La historia, después, es ‘ben sabuda’ como canta Al Tall. Una corriente de agua inesperada se lleva de repente a mi padre, entonces un joven delgadísimo de 18 años, mar adentro sin que ni él ni nadie puedan hacer nada para evitarlo. Se va y se va hasta que se pierde de vista. Durante horas, en la soledad del mar, el hijo de Teresa, que ha sido testigo desde la arena, opta por hacerse el muerto, por intentar sobrevivir mediante ese juego infantil al que todos nos lanzamos cuando no nos atrevemos a más. Flotar y dejarse llevar, donde no se hace pie. Todo lo que se pueda. Flotar sobre un mundo marino repleto de vida y muerte que arrastra o sostiene, según toque.

Demasiada agua

Dos ciudadanos suizos se percatan de los gritos de alarma y, con una lancha o algo semejante, logran llegar hasta el chaval que se hace el muerto y lo trasladan a tierra firme. El mareo le durará al joven dos días enteros en los que no podrá levantarse de la cama, siquiera cuando mi abuelo le anima a ver la inauguración del mundial de México esa misma tarde. Demasiada agua a sus espaldas. Cuando se recupera, los suizos van a verle y se hacen una foto a todo color con el chico y mi abuelo. La que yo he visto hace poco. Ellos, rubios de cabello y morenos de piel a partes iguales, posan con la camisa semiabierta y las manos apoyadas en la cintura en una posición entre relajada y heroica. Les hace gracia hacerse una foto con un guardia civil con tricornio que posa agradecido y con el joven, que está como retraído. Además de jamón, ya tienen algo que llevarse a casa cuando vuelvan. Una historia.
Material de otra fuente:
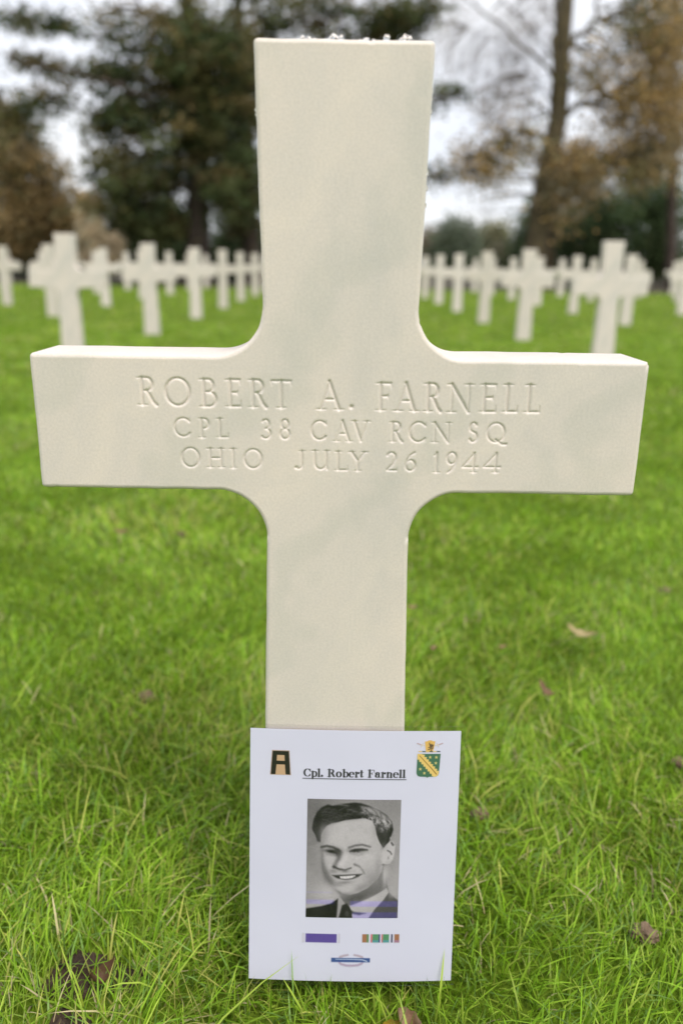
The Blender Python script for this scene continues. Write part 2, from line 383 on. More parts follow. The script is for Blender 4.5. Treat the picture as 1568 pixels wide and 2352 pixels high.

Y para ellos quizás fue eso, una anécdota en unas vacaciones repletas de ligues, sol y fiesta pero mientras miro y remiro la imagen no puedo evitar pensar qué hubiera pasado si ellos no hubieran estado. Yo, por ejemplo, no estaría escribiendo columnas como ésta ni mi madre hubiera conocido a ese joven tan delgado pocos meses después. Como canta Manel «la vida que no hem viscut, simplement no existeix», pero a veces da miedo pensarlo.